Sejak zaman Majapahit, Papua telah
menjadi bagian tidak terpisahkan dari negeri yang besar ini, yang saat itu
bernama Nusantara. Perasaan senasib dengan wilayah lainnya semakin menguat,
manakala bangsa Belanda bercokol dan menduduki wilayah ini. Beratnya kehidupan
di bawah pemerintahan kolonial telah mendorong eleman anak bangsa termasuk di
Papua untuk membebaskan dan memperoleh kemerdekaan diri bangsa penjajah.
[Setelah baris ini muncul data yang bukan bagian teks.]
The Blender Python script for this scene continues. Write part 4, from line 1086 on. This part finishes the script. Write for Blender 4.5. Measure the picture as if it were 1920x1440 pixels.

Kemauan yang kuat untuk merdeka itu mendapatkan momentumnya ketika Jepang yang
saat itu sedang mencengkeramkan kekuasaannya atas negeri ini, bertekuk lutut
terhadap pasukan Sekutu.
Dua hari pasca
bertekuklututnya Jepang kepada Sekutu dalam Perang Dunia Kedua, bangsa
Indonesia memproklamasikan kemerdekaannya pada 17 Agustus 1945. Tentara Jepang
di Jakarta telah gagal melarang pengucapan proklamasi itu, selanjutnya berusaha
memboikot meluasnya berita tersebut. Namun, upaya ini gagal. Kantor berita
Domei berhasil menyiarkan proklamasi itu ke seluruh wilayah Indonesia dan bahkan
ke seluruh dunia.
Sehari setelah proklamasi,
pemerintah Indonesia bersama Panitia Persiapan Kemerdekaan Indonesia (PPKI) menetapkan
wilayah negara ke dalam 8 provinsi, yaitu Sumatera, Jawa Barat, Jawa Tengah,
Jawa Timur, Sunda Kecil, Kalimantan, Sulawesi dan Maluku. Daerah Irian Jaya
(nama Papua saat itu) dimasukkan ke dalam bagian dari Provinsi Maluku. Hanya
saja, untuk sementara waktu di daerah Irian Jaya belum dapat ditempatkan
pejabat-pejabat pemerintah, karena di daerah ini masih bercokol pemerintah
kolonial Belanda.
Berita proklamasi itu menyebar
melalui Perserikatan Orang-orang Pengasingan Politik Indonesia (Indonesian
Political Exile Association, IPEA) di Australia pada akhir Agustus 1945 melalui
pamflet-pamflet yang mereka buat. Dengan bantuan dari para awak kapal, pamflet
IPEA itu tersiar ke kota-kota besar di Australia, dan selanjutnya masuk ke
wilayah Indonesia seperti Balik Papan, Ujung Pandang, dan Merauke. Dari Merauke
inilah para pejuang di Papua mengetahui bahwa Indonesia telah merdeka.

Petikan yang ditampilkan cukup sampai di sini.